**Data lines:**
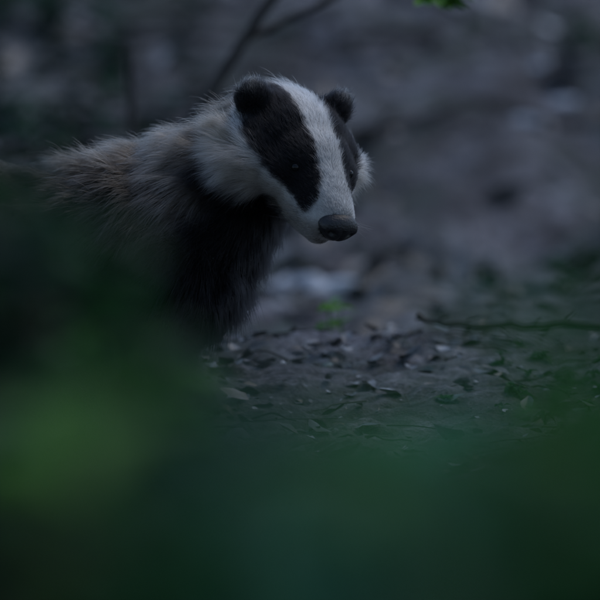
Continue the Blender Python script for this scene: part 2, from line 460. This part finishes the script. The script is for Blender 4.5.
def hindleg(x, y):
    g = gz(x, y)
    stroke((x-0.02, y, 0.16), 0.072, (x+0.045, y-0.01, g+0.095), 0.045, 7)
    stroke((x+0.045, y-0.01, g+0.095), 0.04, (x-0.035, y-0.01, g+0.05), 0.024, 7)
    stroke((x-0.035, y-0.01, g+0.045), 0.023, (x+0.035, y-0.015, g+0.014), 0.018, 7)
    for k in (-1.5, -.5, .5, 1.5):
        stroke((x+0.035, y-0.015+k*0.009, g+0.013), 0.008, (x+0.055, y-0.018+k*0.011, g+0.009), 0.006, 4)
FL = [(-0.165, 0.015), (-0.150, 0.125)]; HL = [(-0.51, 0.14), (-0.47, 0.27)]
for p in FL: foreleg(*p)
for p in HL: hindleg(*p)
tmp = mesh_obj('tmp', np.concatenate(BV), np.concatenate(BF))
r = tmp.modifiers.new('r', 'REMESH'); r.mode = 'VOXEL'; r.voxel_size = 0.0038; r.use_smooth_shade = True
s = tmp.modifiers.new('s', 'SMOOTH'); s.factor = 0.5; s.iterations = 9
dg = bpy.context.evaluated_depsgraph_get()
bme = bpy.data.meshes.new_from_object(tmp.evaluated_get(dg)); bme.name = 'body'
bpy.data.objects.remove(tmp)
body = bpy.data.objects.new('body', bme); COL.objects.link(body); body.parent = badger
bme.materials.clear(); bme.materials.append(M_skin)
bme.polygons.foreach_set('use_smooth', [True]*len(bme.polygons))

EYE = np.array([0.057, 0.0325, 0.006])
NOSEX = 0.118
def groom(P, Nn, jit):
    n = len(P); q = hl(P); x, y, z = q[:, 0], q[:, 1], q[:, 2]
    ay = np.abs(y)
    head = sstep(-0.075, -0.040, x)*(1-sstep(0.086, 0.102, ay))*(1-sstep(0.07, 0.085, np.abs(z)))
    j = jit*0.0024
    w = np.interp(x, [-0.08, -0.04, 0.0, 0.05, 0.080, 0.098, 0.114], [0.012, 0.0150, 0.0160, 0.0140, 0.0150, 0.020, 0.035])
    zb = np.interp(x, [-0.08, -0.04, 0.0, 0.04, 0.07, 0.095, 0.112], [0.010, 0.014, 0.006, -0.006, -0.015, -0.021, -0.014])
    zt = np.interp(x, [-0.10, -0.05, 0.0, 0.04, 0.08, 0.12], [-0.052, -0.050, -0.047, -0.050, -0.055, -0.06])
    black = sstep(-0.001, 0.001, ay-w+j)*sstep(-0.0015, 0.0015, z-zb+j*1.2)*(1-sstep(0.096, 0.104, x+j*2))
    throat = (1-sstep(-0.009, 0.009, z-zt+j*4))*(1-sstep(0.05, 0.08, x))*sstep(-0.055, -0.025, x)
    ear = ((x+0.036)**2/0.024**2 + (ay-0.053)**2/0.026**2 + (z-0.033)**2/0.025**2) < 1.0
    ear &= z > 0.012
    eartip = ear & ((ay-0.046)*0.5+(z-0.030)*0.87 + j*1.6 > 0.0140)
    white = np.array([0.62, 0.60, 0.57]); blk = np.array([0.0065, 0.0065, 0.0075])
    fw_ = sstep(-0.01, 0.08, x)[:, None]
    cheek = np.array([0.21, 0.18, 0.145])*(1-fw_)+np.array([0.38, 0.355, 0.32])*fw_
    cheek = cheek*(0.55+0.45*sstep(-0.055, -0.015, x))[:, None]
    tw = sstep(0.0, -0.012, z-zb)[:, None]
    fc = white*(1-tw)+cheek*tw
    fc = fc*(0.55+0.45*sstep(-0.06, -0.01, x))[:, None]
    kk = np.clip(black+throat, 0, 1)
    kk = np.where(ear, 1.0, kk)
    fc = fc*(1-kk[:, None])+blk*kk[:, None]
    fc = np.where(eartip[:, None], np.array([0.26, 0.235, 0.20]), fc)
    X0, Y0, Z0 = P[:, 0], P[:, 1], P[:, 2]
    line = np.interp(X0, [-0.7, -0.45, -0.30, -0.20, -0.15, -0.12, -0.09, -0.04, 0.0], [0.16, 0.18, 0.20, 0.215, 0.235, 0.265, 0.29, 0.32, 0.33])
    dk = 1-sstep(-0.03, 0.040, Z0-line+jit*0.008)
    mane = np.exp(-(((X0+0.140)/0.048)**2+((Z0-0.285)/0.060)**2))
    giant = rng.uniform(0, 1, n)**3.2
    bkd = np.interp(X0, [-0.5, -0.28, -0.20], [0.30, 0.60, 1.0])
    br = (0.022+0.52*giant)*bkd+0.17*mane
    root = np.array([0.06, 0.050, 0.040])*np.ones((n, 1))*(0.4+1.6*mane[:, None])
    mid = np.array([0.020, 0.017, 0.014])*(0.5+5.5*mane[:, None])*np.ones((n, 1))
    tip = np.array([1.0, 0.85, 0.68])*br[:, None]
    d = dk[:, None]
    root = root*(1-d)+blk*d; mid = mid*(1-d)+blk*d; tip = tip*(1-d)+blk*1.3*d
    h = head[:, None]
    root = root*(1-h)+fc*0.75*h; mid = mid*(1-h)+fc*0.9*h; tip = tip*(1-h)+fc*1.15*h
    lh = np.interp(x, [-0.06, -0.02, 0.03, 0.08, 0.12], [0.020, 0.013, 0.010, 0.0055, 0.003])
    side = sstep(0.02, 0.05, ay)*sstep(0.01, -0.02, z)*sstep(0.06, 0.01, x)
    lh = lh+0.028*side
    lh = np.where(ear, 0.013, lh)
    lb = 0.045-0.012*np.clip(dk, 0, 1)
    lb = np.where(Z0 < 0.11, 0.018, lb); lb = np.where(Z0 < 0.045, 0.007, lb)
    ln = (lh*head+lb*(1-head))
    fh = -f3*1.0+l3*(np.sign(y)*(0.15+0.6*side))[:, None]-u3*(0.35*side)[:, None]
    bk = np.array([-0.80, 0.28, -0.35])
    nkdir = np.array([-0.75, 0.15, -0.60])
    nw = np.exp(-((X0+0.08)/0.07)**2)[:, None]
    fb = bk*(1-nw)+nkdir*nw
    fb = fb + np.stack([np.zeros(n), np.zeros(n), -0.5*dk], 1)
    leg = (Z0 < 0.1)[:, None]
    fb = np.where(leg, np.array([-0.25, 0.05, -1.0]), fb)
    flow = fh*h+fb*(1-h)
    flow = np.where(ear[:, None], u3*0.8+l3*np.sign(y)[:, None]*0.35-f3*0.5, flow)
    lift = 0.18*head+0.32*(1-head)+0.28*side
    rad = 0.00014*head+0.00026*(1-head)
    dens = 3.4*head+1.0
    dens = np.where(P[:, 0] < -0.42, 0.35, dens)
    dn = ((x-NOSEX)/0.0150)**2+(y/0.0205)**2+((z+0.0185)/0.0155)**2
    bare = dn < 1.0
    for s in (1, -1):
        e = EYE*np.array([1, s, 1]); bare |= ((x-e[0])**2+(y-e[1])**2+(z-e[2])**2 < 0.0046**2)
    dens = np.where(bare, 0, dens)
    return root, mid, tip, ln, flow, lift, dens, rad, ear, x

nv = len(bme.vertices)
co = np.empty(nv*3); bme.vertices.foreach_get('co', co); co = co.reshape(-1, 3)
bme.calc_loop_triangles()
tri = np.empty(len(bme.loop_triangles)*3, int); bme.loop_triangles.foreach_get('vertices', tri); tri = tri.reshape(-1, 3)
A, B, C = co[tri[:, 0]], co[tri[:, 1]], co[tri[:, 2]]
cr = np.cross(B-A, C-A); area = np.linalg.norm(cr, axis=1)/2; tn = cr/(2*area[:, None]+1e-12)
vn = np.zeros_like(co)
for k in range(3): np.add.at(vn, tri[:, k], cr)
vn /= np.linalg.norm(vn, axis=1)[:, None]+1e-12
g = groom(co, vn, np.zeros(nv))
sk = g[1]*0.55; sk = np.where((g[6] == 0)[:, None], 0.009, sk)
ca = bme.color_attributes.new('col', 'FLOAT_COLOR', 'POINT'); cc = np.ones((nv, 4), np.float32); cc[:, :3] = sk
ca.data.foreach_set('color', cc.ravel())
cen = (A+B+C)/3
dens = groom(cen, tn, np.zeros(len(cen)))[6]
wgt = area*dens; wgt /= wgt.sum()
NH = 155000
idx = rng.choice(len(tri), NH, p=wgt)
r1 = np.sqrt(rng.uniform(0, 1, NH)); r2 = rng.uniform(0, 1, NH)
b0, b1, b2 = (1-r1)[:, None], (r1*(1-r2))[:, None], (r1*r2)[:, None]
P = b0*A[idx]+b1*B[idx]+b2*C[idx]
Nn = b0*vn[tri[idx, 0]]+b1*vn[tri[idx, 1]]+b2*vn[tri[idx, 2]]
Nn /= np.linalg.norm(Nn, axis=1)[:, None]
jit = rng.normal(0, 0.7, NH)+2.0*vnoise(P[:, 0]*180, P[:, 2]*180, 60)
root, mid, tip, ln, flow, lift, dd, rad, earm, _x = groom(P, Nn, jit)
flow = flow/np.linalg.norm(flow, axis=1)[:, None]
tan = flow-Nn*(flow*Nn).sum(1)[:, None]
tl_ = np.linalg.norm(tan, axis=1)[:, None]; tan = tan/(tl_+0.15)
sc = 75
lock = np.stack([vnoise(P[:, 0]*sc+P[:, 1]*31, P[:, 2]*sc, 70), vnoise(P[:, 0]*sc, P[:, 2]*sc+P[:, 1]*37, 71), vnoise(P[:, 1]*sc, P[:, 2]*sc+P[:, 0]*29, 72)], 1)
big = np.stack([vnoise(P[:, 0]*22, P[:, 2]*22, 73), vnoise(P[:, 0]*22, P[:, 2]*22, 74), vnoise(P[:, 0]*22, P[:, 2]*22, 75)], 1)
longf = np.clip(ln/0.03, 0.25, 1)[:, None]
d0 = tan+Nn*lift[:, None]*1.3+(lock*1.0+big*0.7)*longf+rng.normal(0, 0.15, (NH, 3))+rng.normal(0, 0.25, (NH, 3))*earm[:, None]
d0 /= np.linalg.norm(d0, axis=1)[:, None]
K = 5
ln = ln*rng.uniform(0.6, 1.15, NH)
stray = rng.uniform(0, 1, NH) < 0.05; ln = np.where(stray, ln*1.3, ln)
pts = np.empty((NH, K, 3)); pts[:, 0] = P-Nn*0.0005
cur = P.copy(); dcur = d0
for k in range(1, K):
    cur = cur+dcur*(ln/(K-1))[:, None]; pts[:, k] = cur
    dcur = dcur+np.array([0, 0, -0.12])*(ln/0.03)[:, None]-Nn*0.07
    dcur = dcur/np.linalg.norm(dcur, axis=1)[:, None]
def curves_obj(name, pts, rads, cols, mat, parent):
    n, K = pts.shape[:2]
    cu = bpy.data.hair_curves.new(name); cu.add_curves([K]*n)
    cu.attributes['position'].data.foreach_set('vector', pts.astype(np.float32).ravel())
    ra = cu.attributes.get('radius') or cu.attributes.new('radius', 'FLOAT', 'POINT')
    ra.data.foreach_set('value', rads.astype(np.float32).ravel())
    c4 = np.ones((n, K, 4), np.float32); c4[..., :3] = cols
    at = cu.attributes.new('col', 'FLOAT_COLOR', 'POINT'); at.data.foreach_set('color', c4.ravel())
    cu.materials.append(mat)
    o = bpy.data.objects.new(name, cu); COL.objects.link(o); o.parent = parent; return o
tt = np.linspace(0, 1, K)
cols = np.empty((NH, K, 3))
for k, t in enumerate(tt):
    if t < 0.5: a = t/0.5; cols[:, k] = root*(1-a)+mid*a
    else: a = (t-0.5)/0.5; cols[:, k] = mid*(1-a)+tip*a
cols *= rng.uniform(0.7, 1.25, (NH, 1, 1))
rads = rad[:, None]*(1-0.85*tt**1.5)[None]
m, nt, out = new_mat('fur_fibre')
at = N(nt, 'ShaderNodeAttribute', attribute_name='col')
hb = N(nt, 'ShaderNodeBsdfHairPrincipled'); hb.parametrization = 'COLOR'
hb.inputs['Roughness'].default_value = 0.5; hb.inputs['Radial Roughness'].default_value = 0.6; hb.inputs['IOR'].default_value = 1.25
nt.links.new(at.outputs['Color'], hb.inputs['Color']); nt.links.new(hb.outputs[0], out.inputs[0])
M_fur = m
curves_obj('fur', pts, rads, np.clip(cols, 0.002, 0.9), M_fur, badger)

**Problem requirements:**
Please take the lines from the beginning of the data above through the line holding "bme.polygons.foreach_set('use_smooth', [True]*len(bme.polygons))" and transcribe them exactly, without any pictures.

**Answer to this exercise:**
Continue the Blender Python script for this scene: part 2, from line 460. This part finishes the script. The script is for Blender 4.5.
def hindleg(x, y):
    g = gz(x, y)
    stroke((x-0.02, y, 0.16), 0.072, (x+0.045, y-0.01, g+0.095), 0.045, 7)
    stroke((x+0.045, y-0.01, g+0.095), 0.04, (x-0.035, y-0.01, g+0.05), 0.024, 7)
    stroke((x-0.035, y-0.01, g+0.045), 0.023, (x+0.035, y-0.015, g+0.014), 0.018, 7)
    for k in (-1.5, -.5, .5, 1.5):
        stroke((x+0.035, y-0.015+k*0.009, g+0.013), 0.008, (x+0.055, y-0.018+k*0.011, g+0.009), 0.006, 4)
FL = [(-0.165, 0.015), (-0.150, 0.125)]; HL = [(-0.51, 0.14), (-0.47, 0.27)]
for p in FL: foreleg(*p)
for p in HL: hindleg(*p)
tmp = mesh_obj('tmp', np.concatenate(BV), np.concatenate(BF))
r = tmp.modifiers.new('r', 'REMESH'); r.mode = 'VOXEL'; r.voxel_size = 0.0038; r.use_smooth_shade = True
s = tmp.modifiers.new('s', 'SMOOTH'); s.factor = 0.5; s.iterations = 9
dg = bpy.context.evaluated_depsgraph_get()
bme = bpy.data.meshes.new_from_object(tmp.evaluated_get(dg)); bme.name = 'body'
bpy.data.objects.remove(tmp)
body = bpy.data.objects.new('body', bme); COL.objects.link(body); body.parent = badger
bme.materials.clear(); bme.materials.append(M_skin)
bme.polygons.foreach_set('use_smooth', [True]*len(bme.polygons))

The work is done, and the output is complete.